Stated problem. Find the lines containing the word "this" and copy every one of them.

(Entries with scene source code)
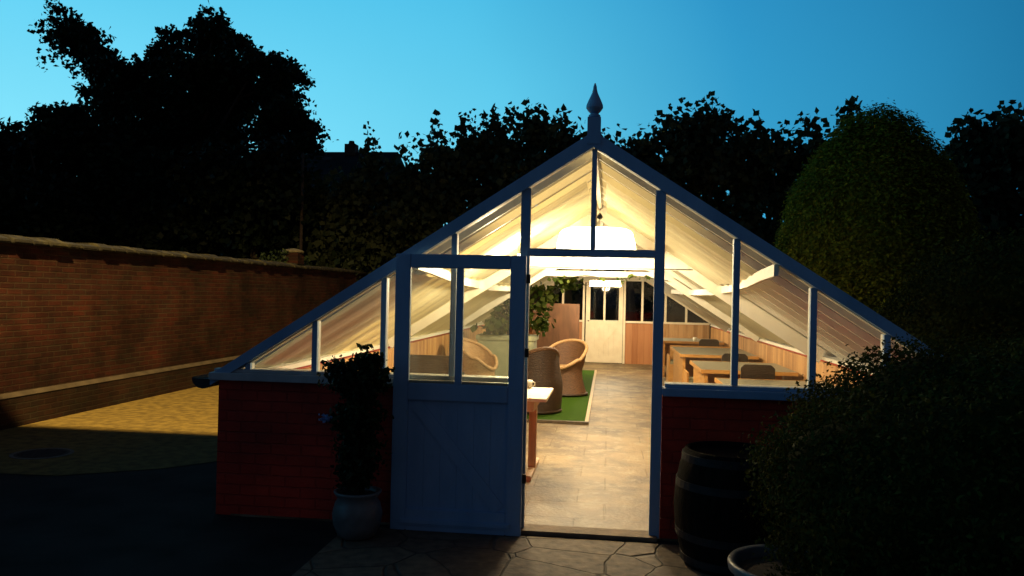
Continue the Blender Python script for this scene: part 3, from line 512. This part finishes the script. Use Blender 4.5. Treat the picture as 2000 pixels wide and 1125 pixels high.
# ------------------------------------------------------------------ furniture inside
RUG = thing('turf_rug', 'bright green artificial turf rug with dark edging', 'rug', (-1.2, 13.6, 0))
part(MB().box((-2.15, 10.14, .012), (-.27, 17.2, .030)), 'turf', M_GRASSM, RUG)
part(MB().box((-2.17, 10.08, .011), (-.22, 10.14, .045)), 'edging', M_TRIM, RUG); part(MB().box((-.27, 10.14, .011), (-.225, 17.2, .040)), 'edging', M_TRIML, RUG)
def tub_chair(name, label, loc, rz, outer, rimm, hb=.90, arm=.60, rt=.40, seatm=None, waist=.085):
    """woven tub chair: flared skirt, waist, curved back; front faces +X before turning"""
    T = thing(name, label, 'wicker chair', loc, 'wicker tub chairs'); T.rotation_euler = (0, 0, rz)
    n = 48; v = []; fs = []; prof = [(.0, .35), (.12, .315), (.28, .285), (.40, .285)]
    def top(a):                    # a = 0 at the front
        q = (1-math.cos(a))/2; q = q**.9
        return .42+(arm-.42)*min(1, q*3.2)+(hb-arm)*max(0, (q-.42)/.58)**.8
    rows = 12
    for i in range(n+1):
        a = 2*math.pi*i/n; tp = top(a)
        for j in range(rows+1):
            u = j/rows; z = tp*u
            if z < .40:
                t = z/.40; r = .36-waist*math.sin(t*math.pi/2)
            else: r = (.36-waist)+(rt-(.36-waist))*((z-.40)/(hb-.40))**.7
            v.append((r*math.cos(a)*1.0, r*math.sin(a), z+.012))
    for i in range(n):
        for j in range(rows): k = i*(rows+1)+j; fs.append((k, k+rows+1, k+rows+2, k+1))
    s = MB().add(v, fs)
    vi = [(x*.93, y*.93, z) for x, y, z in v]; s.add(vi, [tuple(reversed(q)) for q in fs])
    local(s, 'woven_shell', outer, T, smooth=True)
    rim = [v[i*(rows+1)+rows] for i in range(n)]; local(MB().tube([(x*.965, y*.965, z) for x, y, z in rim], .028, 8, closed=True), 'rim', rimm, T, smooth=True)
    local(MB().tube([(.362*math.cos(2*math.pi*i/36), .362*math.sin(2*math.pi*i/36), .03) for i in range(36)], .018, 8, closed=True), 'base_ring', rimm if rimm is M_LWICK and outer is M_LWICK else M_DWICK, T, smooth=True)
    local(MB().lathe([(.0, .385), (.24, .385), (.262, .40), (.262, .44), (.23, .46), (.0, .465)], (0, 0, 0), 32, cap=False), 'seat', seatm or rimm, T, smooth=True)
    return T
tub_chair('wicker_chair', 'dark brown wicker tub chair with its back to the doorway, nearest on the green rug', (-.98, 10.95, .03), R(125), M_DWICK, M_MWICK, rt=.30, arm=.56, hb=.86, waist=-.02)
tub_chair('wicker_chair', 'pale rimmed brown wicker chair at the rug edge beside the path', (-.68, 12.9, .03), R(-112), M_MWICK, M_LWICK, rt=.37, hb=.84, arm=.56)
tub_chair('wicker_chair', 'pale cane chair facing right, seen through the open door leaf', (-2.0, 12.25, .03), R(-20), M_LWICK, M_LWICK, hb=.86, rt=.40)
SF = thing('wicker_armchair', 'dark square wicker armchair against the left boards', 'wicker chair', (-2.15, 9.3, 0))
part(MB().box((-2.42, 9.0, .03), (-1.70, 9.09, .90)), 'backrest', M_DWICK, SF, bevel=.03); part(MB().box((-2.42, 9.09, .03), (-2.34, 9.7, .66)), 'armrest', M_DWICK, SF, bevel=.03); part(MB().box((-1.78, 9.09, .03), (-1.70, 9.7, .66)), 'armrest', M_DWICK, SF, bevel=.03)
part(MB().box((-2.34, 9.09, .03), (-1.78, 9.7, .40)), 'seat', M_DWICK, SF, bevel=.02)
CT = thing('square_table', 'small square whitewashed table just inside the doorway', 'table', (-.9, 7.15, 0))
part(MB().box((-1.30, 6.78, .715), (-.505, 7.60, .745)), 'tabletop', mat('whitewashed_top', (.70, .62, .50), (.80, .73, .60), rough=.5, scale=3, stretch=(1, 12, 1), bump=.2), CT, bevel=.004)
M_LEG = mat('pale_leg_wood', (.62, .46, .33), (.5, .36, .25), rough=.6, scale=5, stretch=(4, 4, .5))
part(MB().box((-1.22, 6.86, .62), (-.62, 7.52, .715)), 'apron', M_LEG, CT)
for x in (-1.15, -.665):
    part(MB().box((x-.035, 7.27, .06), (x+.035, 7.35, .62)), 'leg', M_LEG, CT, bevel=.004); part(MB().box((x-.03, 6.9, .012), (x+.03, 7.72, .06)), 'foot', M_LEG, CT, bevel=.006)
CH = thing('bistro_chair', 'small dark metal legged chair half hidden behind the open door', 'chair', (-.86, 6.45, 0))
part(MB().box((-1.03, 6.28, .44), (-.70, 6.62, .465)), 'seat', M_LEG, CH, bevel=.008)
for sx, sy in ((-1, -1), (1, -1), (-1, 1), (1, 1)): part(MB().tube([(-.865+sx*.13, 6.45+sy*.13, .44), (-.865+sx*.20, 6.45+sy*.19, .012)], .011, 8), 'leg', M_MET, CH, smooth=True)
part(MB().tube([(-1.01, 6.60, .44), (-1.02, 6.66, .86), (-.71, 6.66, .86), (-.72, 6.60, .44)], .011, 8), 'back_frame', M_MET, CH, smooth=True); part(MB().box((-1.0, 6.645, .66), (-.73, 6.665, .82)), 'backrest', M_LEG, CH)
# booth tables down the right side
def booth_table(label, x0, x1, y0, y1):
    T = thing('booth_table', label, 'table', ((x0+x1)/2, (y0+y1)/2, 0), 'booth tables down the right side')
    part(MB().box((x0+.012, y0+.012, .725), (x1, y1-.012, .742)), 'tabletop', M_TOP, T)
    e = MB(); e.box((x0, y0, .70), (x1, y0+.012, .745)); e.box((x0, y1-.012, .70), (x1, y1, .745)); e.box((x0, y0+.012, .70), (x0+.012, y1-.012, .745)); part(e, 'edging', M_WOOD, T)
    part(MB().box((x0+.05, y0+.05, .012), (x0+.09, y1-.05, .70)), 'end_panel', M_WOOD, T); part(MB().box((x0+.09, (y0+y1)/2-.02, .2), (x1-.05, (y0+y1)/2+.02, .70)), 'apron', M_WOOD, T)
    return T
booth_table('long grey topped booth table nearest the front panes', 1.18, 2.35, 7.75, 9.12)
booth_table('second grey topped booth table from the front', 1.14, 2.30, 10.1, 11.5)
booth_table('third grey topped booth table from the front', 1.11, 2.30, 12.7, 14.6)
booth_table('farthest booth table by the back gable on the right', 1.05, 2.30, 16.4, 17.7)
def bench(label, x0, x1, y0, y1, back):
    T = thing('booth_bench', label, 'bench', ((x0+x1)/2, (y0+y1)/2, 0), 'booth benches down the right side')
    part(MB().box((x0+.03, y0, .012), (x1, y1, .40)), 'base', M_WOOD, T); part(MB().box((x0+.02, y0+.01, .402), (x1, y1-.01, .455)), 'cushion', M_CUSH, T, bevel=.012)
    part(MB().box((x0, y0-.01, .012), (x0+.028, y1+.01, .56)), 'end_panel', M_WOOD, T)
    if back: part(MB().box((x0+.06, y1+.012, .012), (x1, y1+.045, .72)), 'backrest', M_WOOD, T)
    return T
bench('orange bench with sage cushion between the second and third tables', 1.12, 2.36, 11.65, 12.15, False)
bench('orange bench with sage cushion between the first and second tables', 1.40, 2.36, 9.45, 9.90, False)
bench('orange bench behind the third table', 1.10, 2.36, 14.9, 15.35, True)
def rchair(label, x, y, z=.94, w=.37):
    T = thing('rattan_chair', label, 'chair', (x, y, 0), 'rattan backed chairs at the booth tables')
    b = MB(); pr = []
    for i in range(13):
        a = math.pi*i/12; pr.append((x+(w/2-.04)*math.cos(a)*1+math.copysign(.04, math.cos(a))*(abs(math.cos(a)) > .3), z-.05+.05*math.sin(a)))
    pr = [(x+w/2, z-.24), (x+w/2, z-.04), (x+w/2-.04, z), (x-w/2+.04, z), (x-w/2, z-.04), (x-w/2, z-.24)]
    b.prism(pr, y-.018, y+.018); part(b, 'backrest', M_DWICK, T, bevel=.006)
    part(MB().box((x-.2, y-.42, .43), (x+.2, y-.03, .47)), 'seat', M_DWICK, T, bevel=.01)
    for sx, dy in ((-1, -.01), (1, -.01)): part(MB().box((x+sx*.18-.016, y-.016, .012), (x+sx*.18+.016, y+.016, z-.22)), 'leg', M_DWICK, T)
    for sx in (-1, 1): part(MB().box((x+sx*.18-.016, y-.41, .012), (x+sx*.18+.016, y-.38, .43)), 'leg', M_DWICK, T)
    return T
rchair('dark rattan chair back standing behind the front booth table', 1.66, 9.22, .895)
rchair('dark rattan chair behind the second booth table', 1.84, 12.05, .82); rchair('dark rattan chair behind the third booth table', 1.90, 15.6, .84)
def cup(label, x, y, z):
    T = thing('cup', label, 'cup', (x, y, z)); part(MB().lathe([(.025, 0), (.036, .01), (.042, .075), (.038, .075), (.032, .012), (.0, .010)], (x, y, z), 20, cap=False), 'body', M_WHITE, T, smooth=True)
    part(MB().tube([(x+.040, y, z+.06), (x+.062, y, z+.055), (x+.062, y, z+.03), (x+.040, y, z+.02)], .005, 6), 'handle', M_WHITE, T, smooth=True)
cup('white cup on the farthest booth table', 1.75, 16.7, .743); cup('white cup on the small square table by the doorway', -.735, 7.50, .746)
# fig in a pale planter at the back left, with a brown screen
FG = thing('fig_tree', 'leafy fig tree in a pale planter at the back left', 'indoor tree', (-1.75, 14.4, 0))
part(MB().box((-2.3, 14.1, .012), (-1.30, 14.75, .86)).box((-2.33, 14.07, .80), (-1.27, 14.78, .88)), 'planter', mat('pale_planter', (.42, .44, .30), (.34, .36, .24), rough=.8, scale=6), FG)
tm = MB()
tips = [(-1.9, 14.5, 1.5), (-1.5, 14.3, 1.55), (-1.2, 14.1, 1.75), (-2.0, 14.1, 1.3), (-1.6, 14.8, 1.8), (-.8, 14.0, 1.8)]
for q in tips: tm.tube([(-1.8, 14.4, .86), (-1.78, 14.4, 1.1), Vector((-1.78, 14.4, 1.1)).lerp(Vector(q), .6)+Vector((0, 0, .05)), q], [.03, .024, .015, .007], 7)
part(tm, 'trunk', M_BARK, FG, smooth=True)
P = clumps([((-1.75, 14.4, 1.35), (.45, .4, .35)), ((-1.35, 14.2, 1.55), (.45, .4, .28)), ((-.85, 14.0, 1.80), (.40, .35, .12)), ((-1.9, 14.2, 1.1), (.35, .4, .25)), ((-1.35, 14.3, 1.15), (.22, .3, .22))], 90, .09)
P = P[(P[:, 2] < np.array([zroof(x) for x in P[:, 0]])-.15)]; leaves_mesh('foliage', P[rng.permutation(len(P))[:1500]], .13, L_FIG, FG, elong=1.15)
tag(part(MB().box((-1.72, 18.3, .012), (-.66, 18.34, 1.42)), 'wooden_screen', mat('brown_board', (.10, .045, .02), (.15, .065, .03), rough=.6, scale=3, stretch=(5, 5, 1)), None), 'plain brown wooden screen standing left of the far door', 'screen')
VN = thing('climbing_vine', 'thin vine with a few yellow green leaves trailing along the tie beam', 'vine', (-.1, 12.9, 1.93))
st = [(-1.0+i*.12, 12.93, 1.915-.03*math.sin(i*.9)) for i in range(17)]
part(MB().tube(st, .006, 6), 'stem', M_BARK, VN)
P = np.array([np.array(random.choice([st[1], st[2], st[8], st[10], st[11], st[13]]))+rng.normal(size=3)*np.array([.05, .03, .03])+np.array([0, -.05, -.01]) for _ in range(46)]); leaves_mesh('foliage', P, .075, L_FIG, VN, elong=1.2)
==
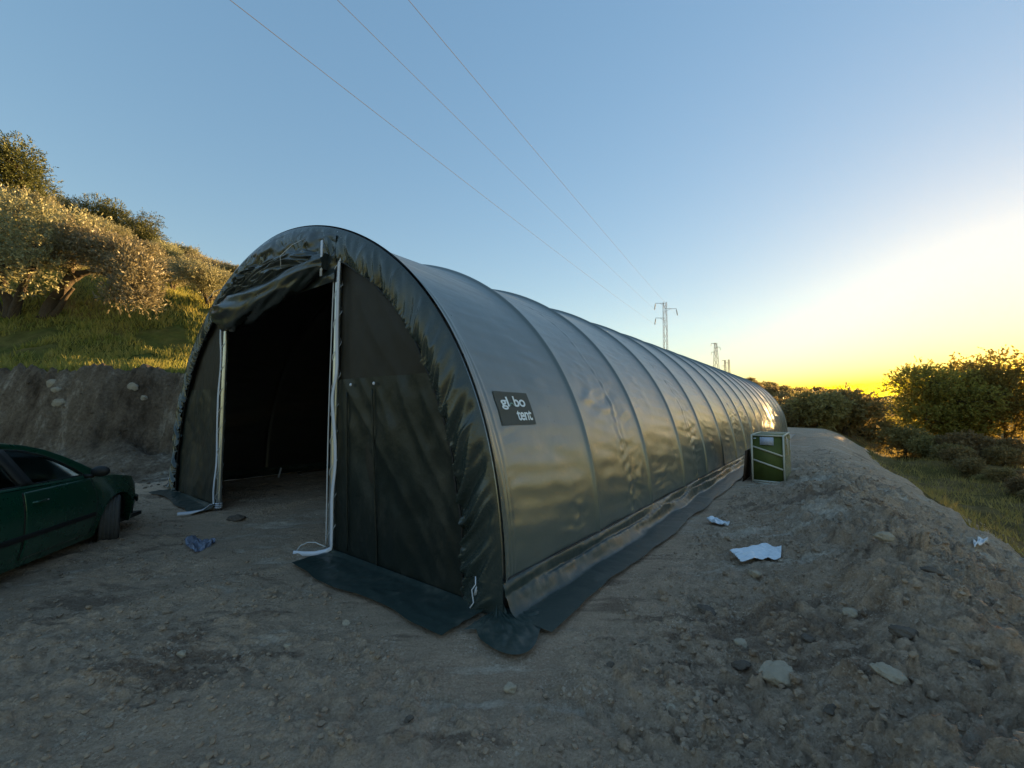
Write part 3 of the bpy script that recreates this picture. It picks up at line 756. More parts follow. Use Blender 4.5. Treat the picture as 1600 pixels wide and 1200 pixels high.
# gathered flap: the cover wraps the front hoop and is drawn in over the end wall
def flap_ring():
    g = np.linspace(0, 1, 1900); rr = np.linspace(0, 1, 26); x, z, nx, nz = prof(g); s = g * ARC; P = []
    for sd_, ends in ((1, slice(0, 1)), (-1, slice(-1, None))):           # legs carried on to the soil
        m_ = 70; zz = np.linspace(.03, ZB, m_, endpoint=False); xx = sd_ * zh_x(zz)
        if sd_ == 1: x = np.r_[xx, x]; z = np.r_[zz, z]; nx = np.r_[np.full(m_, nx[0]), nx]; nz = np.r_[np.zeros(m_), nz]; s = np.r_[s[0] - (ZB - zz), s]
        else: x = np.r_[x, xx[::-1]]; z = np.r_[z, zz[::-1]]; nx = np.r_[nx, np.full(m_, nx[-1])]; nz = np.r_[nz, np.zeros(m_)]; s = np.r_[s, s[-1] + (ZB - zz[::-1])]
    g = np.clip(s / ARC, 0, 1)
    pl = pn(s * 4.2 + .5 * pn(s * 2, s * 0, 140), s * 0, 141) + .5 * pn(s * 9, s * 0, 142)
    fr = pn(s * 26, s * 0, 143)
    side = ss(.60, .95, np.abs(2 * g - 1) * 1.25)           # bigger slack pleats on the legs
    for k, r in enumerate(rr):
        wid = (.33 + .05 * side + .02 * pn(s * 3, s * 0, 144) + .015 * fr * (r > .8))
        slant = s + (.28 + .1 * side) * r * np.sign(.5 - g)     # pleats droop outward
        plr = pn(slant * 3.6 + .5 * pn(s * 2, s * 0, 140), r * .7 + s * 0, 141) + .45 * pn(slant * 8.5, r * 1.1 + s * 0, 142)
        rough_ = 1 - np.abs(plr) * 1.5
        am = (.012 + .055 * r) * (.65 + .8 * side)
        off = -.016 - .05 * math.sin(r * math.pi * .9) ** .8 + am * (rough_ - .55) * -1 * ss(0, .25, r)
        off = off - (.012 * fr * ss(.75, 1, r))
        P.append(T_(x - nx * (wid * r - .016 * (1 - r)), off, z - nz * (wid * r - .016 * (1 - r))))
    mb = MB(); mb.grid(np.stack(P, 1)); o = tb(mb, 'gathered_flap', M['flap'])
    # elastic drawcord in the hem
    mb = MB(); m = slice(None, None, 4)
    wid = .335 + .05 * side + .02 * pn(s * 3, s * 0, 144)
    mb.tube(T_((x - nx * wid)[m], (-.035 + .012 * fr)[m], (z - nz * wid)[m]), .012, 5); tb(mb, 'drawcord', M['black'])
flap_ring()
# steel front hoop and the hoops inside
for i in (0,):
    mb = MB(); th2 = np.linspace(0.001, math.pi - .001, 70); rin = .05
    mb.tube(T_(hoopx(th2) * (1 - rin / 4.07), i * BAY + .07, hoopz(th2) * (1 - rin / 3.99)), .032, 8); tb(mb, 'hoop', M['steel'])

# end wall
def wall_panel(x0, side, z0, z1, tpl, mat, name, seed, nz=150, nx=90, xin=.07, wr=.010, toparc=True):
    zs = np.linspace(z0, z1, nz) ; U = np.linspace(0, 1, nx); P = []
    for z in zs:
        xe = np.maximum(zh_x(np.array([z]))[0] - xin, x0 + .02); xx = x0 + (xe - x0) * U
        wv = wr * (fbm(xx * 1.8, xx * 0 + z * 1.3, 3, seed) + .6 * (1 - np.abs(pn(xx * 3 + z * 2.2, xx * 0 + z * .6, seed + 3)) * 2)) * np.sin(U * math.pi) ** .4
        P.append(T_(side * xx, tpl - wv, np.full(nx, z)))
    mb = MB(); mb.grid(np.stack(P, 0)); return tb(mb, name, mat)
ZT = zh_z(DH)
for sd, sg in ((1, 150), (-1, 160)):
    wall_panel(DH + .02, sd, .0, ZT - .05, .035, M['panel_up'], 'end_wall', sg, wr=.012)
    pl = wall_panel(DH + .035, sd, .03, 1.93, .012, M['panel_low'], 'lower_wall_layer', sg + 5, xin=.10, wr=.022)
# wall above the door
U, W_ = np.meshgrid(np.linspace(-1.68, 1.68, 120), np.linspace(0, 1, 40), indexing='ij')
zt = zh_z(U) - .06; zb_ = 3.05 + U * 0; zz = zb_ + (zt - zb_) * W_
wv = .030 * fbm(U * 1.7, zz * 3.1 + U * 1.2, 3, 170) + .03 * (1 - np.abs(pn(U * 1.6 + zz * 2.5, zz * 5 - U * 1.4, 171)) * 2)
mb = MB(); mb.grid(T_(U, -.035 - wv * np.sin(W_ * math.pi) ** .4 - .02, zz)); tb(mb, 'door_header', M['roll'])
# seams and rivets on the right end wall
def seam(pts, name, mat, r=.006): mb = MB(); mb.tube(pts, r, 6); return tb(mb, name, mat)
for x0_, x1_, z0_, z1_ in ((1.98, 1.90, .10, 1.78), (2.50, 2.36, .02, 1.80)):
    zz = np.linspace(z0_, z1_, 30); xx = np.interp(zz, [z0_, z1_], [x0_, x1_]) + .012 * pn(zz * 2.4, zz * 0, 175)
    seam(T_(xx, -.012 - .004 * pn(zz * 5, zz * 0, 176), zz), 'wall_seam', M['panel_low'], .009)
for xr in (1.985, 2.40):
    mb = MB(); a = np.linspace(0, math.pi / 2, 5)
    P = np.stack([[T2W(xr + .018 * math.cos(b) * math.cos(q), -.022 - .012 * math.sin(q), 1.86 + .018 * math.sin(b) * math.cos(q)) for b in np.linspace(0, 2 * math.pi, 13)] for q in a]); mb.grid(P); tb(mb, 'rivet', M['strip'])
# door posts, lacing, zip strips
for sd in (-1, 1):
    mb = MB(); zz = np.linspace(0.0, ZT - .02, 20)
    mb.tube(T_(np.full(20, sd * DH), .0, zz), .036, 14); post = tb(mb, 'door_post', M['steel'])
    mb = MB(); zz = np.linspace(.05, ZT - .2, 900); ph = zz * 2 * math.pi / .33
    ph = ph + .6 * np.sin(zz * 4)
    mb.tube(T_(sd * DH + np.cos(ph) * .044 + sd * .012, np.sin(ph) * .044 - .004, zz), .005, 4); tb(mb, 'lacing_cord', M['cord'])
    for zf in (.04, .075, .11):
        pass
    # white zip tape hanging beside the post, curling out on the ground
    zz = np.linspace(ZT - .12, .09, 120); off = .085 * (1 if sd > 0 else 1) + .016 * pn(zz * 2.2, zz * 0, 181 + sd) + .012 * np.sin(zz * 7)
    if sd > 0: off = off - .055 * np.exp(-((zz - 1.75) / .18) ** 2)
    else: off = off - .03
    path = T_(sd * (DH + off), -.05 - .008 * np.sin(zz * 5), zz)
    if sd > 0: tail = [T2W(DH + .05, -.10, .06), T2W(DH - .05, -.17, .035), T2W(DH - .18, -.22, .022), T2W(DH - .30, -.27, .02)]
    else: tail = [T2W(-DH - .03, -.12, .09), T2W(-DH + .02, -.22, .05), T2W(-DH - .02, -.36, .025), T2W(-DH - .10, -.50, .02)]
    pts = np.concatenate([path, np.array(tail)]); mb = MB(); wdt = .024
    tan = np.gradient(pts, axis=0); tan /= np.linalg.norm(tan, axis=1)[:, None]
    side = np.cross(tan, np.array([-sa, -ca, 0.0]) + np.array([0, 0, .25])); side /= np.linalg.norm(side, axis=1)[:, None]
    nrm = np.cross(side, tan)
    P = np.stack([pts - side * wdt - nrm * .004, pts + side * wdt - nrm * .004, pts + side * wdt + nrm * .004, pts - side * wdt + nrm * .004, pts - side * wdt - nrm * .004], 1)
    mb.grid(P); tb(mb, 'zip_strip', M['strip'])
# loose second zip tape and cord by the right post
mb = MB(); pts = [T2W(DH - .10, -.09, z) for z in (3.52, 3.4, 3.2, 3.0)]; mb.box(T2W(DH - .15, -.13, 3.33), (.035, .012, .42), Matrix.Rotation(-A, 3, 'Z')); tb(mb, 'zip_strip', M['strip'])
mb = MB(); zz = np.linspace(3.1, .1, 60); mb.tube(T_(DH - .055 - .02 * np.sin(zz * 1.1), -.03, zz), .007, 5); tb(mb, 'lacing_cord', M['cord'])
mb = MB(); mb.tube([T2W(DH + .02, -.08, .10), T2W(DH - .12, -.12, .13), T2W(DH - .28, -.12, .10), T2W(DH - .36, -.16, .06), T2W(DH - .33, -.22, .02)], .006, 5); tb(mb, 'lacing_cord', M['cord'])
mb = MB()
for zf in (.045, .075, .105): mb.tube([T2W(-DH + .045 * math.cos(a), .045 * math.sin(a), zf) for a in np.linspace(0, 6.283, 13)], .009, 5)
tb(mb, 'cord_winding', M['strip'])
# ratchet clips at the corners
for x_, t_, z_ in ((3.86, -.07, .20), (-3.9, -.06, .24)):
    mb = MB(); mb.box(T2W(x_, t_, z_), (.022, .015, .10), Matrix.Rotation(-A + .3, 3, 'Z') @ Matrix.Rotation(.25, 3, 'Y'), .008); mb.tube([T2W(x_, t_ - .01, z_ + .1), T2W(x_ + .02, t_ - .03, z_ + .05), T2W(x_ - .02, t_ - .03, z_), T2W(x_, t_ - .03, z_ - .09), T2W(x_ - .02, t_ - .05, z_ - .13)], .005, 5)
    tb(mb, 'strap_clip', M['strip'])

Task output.
Continue the Blender Python script for this scene: part 3, from line 512. This part finishes the script. Use Blender 4.5. Treat the picture as 2000 pixels wide and 1125 pixels high.
Write part 3 of the bpy script that recreates this picture. It picks up at line 756. More parts follow. Use Blender 4.5. Treat the picture as 1600 pixels wide and 1200 pixels high.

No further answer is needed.